Kagiso Lesego Molope is at odds with Percy Fitzpatrick

Kagiso Lesego Molope: 'The prize gave me a chance to become the kind of artist I aim to be'.

Kagiso Lesego Molope: 'The prize gave me a chance to become the kind of artist I aim to be'.

Kagiso Lesego Molope has won the English Academy of Southern Africa’s Percy Fitzpatrick prize for youth literature for her novel This Book Betrays My Brother (Oxford University Press, 2012). 

Describe yourself in a sentence.
Township post-apartheid author.

Describe your ideal reader.
Everyone. There’s always something to learn from books no matter what your background, and I don’t like to narrow the list of my readers. I’ve been surprised by who does and who doesn’t enjoy my work.

What was the originating idea for the book?
I was disturbed by a very high-profile rape case in the country and I wanted to find a way to talk about our reaction to it, who we did and didn’t support, where our loyalties lay, etcetera.

Describe the process of writing the work. How long did it take?
It took me over a year, just because I couldn’t get one thing right. In the end it’s the thing I was struggling with that apparently won me the prize.

Name some writers who have inspired you.
Edwidge Danticat, because she’s brave and often angry but manages not to be didactic and to communicate her anger in a very measured, dignified manner in her work. Then there’s Junot Diaz. How lucky are we to be reading him in his lifetime?

What is the purpose of fiction?
I’d say it serves the same purpose as any other form of art: to make the world a bit easier to bear, to inspire us to want more out of our lives.

Will the Percy Fitzpatrick prize change your writing life?
I don’t imagine how it could … except maybe to remind me that it’s worth going through 10 drafts of one manuscript just to get one thing right.

You mention twice “getting one thing right”.  What was it?
Well, the adjudicators said the book was “nuanced and never didactic”. I think earlier drafts leaned heavily towards gaining empathy for each character, and were therefore more preachy. The “one thing” I needed to get right was make everyone’s story complex, thereby making the story feel more nuanced.

Are you working on a new novel?
Yes, I’m always working on something new.

You live in Canada these days. Do you miss South Africa and, if so, what do you miss most?
I’m a traveller more than anything. I miss all countries I’ve lived in, but they’re never the same when you go back, are they?

Is there anything you wish to add?
I was going to refuse the prize because of Percy Fitzpatrick’s role in making English and Afrikaans the only official South African languages. In the end I’m giving the prize money to an organisation supporting African immigrants in South Africa.
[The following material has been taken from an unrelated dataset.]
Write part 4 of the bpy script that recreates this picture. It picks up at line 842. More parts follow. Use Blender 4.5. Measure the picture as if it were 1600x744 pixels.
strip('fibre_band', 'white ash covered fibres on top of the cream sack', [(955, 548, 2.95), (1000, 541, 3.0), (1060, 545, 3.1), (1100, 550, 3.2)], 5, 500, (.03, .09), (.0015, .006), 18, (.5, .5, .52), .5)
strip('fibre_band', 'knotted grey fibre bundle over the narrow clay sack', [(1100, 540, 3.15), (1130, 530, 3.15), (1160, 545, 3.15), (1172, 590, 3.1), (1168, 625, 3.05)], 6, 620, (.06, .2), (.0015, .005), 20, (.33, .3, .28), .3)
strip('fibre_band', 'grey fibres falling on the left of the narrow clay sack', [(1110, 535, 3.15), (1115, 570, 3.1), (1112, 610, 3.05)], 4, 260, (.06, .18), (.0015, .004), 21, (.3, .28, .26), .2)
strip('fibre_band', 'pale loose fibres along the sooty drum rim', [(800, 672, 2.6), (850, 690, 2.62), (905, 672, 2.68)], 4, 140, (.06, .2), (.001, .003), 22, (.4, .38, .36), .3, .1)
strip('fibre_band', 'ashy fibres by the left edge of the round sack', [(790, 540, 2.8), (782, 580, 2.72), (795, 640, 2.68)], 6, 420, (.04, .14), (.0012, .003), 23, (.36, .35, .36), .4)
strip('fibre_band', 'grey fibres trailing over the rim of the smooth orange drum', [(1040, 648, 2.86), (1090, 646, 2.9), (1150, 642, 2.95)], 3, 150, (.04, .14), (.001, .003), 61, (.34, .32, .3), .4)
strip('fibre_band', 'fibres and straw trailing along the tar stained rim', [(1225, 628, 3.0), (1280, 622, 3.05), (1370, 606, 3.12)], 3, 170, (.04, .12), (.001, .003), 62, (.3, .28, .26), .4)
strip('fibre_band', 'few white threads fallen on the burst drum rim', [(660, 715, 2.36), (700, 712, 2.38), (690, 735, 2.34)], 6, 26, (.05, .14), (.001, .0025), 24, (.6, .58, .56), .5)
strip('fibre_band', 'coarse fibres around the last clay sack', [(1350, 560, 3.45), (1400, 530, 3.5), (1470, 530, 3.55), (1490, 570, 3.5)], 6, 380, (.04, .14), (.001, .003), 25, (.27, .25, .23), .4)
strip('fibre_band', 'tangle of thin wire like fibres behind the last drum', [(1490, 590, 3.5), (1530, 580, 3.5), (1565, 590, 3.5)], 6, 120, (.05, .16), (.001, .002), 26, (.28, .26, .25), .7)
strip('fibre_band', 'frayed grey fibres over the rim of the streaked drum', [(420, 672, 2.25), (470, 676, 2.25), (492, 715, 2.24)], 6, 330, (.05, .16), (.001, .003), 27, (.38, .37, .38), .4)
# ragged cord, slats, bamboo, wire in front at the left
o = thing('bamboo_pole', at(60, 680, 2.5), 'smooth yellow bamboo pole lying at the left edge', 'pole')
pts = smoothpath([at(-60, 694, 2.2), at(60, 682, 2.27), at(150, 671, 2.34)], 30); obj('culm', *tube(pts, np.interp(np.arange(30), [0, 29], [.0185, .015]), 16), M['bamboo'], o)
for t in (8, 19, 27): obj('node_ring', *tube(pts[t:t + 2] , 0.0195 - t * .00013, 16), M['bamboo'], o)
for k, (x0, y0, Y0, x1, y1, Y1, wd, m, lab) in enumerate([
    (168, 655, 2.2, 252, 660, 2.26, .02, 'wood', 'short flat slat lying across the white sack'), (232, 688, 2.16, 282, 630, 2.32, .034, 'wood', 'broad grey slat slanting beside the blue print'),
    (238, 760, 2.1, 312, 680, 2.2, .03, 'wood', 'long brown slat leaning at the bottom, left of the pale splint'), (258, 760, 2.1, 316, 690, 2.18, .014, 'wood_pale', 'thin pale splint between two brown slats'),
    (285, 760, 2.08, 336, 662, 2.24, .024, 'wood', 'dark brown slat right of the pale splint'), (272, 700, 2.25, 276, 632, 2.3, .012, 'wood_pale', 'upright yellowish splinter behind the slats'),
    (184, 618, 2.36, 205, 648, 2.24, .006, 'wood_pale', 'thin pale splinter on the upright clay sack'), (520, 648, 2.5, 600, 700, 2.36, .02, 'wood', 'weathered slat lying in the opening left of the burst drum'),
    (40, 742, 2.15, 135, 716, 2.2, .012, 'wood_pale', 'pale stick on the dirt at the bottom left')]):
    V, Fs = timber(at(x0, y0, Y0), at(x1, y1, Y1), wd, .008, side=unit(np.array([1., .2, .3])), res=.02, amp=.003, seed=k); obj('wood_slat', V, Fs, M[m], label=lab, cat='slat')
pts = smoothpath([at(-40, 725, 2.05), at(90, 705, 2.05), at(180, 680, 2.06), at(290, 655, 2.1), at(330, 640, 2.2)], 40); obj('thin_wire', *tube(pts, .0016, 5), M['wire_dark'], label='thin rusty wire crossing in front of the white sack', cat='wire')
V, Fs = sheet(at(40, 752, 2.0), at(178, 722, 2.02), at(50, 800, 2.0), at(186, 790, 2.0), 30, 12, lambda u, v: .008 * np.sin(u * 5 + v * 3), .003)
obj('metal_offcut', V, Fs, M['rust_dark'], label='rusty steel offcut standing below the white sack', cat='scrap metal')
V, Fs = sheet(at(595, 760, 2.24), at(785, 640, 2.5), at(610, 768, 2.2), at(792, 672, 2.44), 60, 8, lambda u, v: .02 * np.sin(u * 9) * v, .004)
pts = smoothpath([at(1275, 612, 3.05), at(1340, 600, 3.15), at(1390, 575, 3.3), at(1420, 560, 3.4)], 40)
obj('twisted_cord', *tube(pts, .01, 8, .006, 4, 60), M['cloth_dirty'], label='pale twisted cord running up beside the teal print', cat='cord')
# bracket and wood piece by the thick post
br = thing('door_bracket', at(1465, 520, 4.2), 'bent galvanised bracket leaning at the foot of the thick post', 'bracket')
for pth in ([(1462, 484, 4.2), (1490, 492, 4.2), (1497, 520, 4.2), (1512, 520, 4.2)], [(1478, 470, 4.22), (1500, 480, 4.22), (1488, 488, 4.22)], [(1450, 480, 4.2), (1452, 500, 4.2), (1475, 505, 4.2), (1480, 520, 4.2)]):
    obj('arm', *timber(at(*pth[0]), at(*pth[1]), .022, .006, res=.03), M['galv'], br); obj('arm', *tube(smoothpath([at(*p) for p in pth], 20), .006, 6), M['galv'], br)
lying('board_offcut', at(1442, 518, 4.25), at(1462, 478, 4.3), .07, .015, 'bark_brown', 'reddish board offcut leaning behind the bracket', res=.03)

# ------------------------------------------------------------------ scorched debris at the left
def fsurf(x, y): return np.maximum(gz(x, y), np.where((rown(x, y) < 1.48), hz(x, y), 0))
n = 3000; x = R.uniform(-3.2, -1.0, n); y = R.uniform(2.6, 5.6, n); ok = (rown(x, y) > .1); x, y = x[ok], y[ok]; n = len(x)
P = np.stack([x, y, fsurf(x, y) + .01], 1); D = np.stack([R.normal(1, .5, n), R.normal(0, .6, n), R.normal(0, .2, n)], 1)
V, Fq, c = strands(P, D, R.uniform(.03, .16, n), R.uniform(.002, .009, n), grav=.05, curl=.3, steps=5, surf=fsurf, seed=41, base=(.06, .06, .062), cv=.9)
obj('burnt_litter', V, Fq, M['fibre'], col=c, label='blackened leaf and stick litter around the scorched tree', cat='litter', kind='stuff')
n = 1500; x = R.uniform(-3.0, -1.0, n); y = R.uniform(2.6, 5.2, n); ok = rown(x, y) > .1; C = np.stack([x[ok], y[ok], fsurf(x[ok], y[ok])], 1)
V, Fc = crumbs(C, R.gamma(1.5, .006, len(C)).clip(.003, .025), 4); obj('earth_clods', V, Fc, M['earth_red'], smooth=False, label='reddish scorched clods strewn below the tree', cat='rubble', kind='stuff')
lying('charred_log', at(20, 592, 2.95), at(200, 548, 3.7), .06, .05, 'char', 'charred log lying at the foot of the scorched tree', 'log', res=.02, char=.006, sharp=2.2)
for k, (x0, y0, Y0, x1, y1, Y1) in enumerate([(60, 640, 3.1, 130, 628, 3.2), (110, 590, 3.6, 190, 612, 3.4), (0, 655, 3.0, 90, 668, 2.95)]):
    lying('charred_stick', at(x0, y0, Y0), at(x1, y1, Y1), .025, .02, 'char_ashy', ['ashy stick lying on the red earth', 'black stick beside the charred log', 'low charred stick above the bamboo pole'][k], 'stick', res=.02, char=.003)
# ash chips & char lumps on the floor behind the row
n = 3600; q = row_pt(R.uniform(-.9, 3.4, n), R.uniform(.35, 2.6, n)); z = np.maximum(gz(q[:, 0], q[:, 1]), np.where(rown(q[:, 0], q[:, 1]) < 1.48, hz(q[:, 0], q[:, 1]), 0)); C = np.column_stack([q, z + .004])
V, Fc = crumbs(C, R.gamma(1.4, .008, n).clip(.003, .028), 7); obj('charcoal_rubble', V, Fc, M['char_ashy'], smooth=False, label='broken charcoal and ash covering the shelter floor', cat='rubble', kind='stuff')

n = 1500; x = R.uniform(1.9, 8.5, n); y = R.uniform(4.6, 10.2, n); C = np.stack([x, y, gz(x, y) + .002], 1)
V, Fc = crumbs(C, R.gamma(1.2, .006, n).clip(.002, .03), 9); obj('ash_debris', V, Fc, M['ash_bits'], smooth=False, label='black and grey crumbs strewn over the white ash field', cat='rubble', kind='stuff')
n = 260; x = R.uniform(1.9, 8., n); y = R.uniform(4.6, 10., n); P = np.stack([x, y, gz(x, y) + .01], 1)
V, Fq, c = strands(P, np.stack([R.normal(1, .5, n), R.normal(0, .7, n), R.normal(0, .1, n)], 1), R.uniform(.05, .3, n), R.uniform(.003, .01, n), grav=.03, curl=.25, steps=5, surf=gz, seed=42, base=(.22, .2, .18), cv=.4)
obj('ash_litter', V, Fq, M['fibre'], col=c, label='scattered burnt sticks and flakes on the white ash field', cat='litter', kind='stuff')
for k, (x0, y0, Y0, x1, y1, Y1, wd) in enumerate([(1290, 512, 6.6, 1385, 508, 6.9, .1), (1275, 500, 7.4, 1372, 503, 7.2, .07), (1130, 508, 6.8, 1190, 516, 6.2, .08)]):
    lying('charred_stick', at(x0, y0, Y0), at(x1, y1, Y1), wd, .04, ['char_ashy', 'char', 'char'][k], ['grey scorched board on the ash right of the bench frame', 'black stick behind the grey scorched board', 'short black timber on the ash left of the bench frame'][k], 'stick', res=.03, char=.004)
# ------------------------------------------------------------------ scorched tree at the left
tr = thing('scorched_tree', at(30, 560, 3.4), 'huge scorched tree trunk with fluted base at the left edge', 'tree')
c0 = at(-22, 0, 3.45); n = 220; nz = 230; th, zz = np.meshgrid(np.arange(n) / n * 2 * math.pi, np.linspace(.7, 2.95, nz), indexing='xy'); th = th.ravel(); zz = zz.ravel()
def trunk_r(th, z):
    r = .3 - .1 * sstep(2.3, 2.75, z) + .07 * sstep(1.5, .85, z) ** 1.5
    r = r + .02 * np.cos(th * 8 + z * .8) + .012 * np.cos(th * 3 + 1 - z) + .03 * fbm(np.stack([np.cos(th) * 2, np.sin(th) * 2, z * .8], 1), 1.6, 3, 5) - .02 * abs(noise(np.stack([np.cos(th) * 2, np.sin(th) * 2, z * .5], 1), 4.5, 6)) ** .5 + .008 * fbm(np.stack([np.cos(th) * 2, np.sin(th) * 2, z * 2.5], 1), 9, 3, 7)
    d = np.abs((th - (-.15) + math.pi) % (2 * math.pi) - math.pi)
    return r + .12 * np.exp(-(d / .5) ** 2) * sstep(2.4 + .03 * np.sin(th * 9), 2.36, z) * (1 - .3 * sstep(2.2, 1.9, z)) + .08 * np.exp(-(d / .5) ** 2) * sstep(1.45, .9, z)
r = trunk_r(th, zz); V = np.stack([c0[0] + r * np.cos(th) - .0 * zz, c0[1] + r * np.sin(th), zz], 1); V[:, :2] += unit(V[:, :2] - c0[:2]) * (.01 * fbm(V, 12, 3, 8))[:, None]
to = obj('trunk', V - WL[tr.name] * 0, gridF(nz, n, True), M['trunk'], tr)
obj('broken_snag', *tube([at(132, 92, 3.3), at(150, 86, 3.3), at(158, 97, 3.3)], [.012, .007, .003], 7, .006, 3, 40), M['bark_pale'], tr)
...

My lesson was that it wasn’t about me; the prize gave me a chance to become the kind of artist I aim to be, to be responsible and stay engaged in whatever’s going on in my country at the moment.

Girl meets grown-up plight

THIS BOOK BETRAYS MY BROTHER by Kagiso Lesego Molope (Oxford University Press South Africa) 

What does a teenage girl do when she sees her beloved older brother commit a horrific crime? This is the dilemma faced by Naledi, whose clever, charming, handsome brother, Basi, is worshipped by his parents and by a community unable to imagine that he is destined for anything other than greatness. The issues addressed in this novel should strike chords with many teenage girls struggling with the onset of adolescence, rampant hormones and increasingly adult problems. 

Molope has a fine feel for the world of the girl-turning-woman and the book, serious though some of its themes are, is not without humour as it follows Naledi’s emotional path from innocent childhood to awareness that even those she thinks she knows best may not be quite what they seem. Setting her story in the South Africa of the 1990s, with all its uncertainties and shifting boundaries, Molope explores the social complications of a family that has torn itself from its working-class roots and has literally moved “up the hill”, overlooking the township from which it has come and from which it continues to derive its income. 

Caught between their upwardly mobile parents and the friends and the world of their childhood in loc’shin (the location below), Naledi and Basi battle with the problems of a family, a community and a country in flux. Woven through Naledi’s journey to adulthood are complex social strands – politics and class, love and lust, violence, homosexuality, racial issues – pretty much the gamut of problems facing this country. Molope offers no easy answers but challenges her readers to find a moral route through the maze of complications she lays out.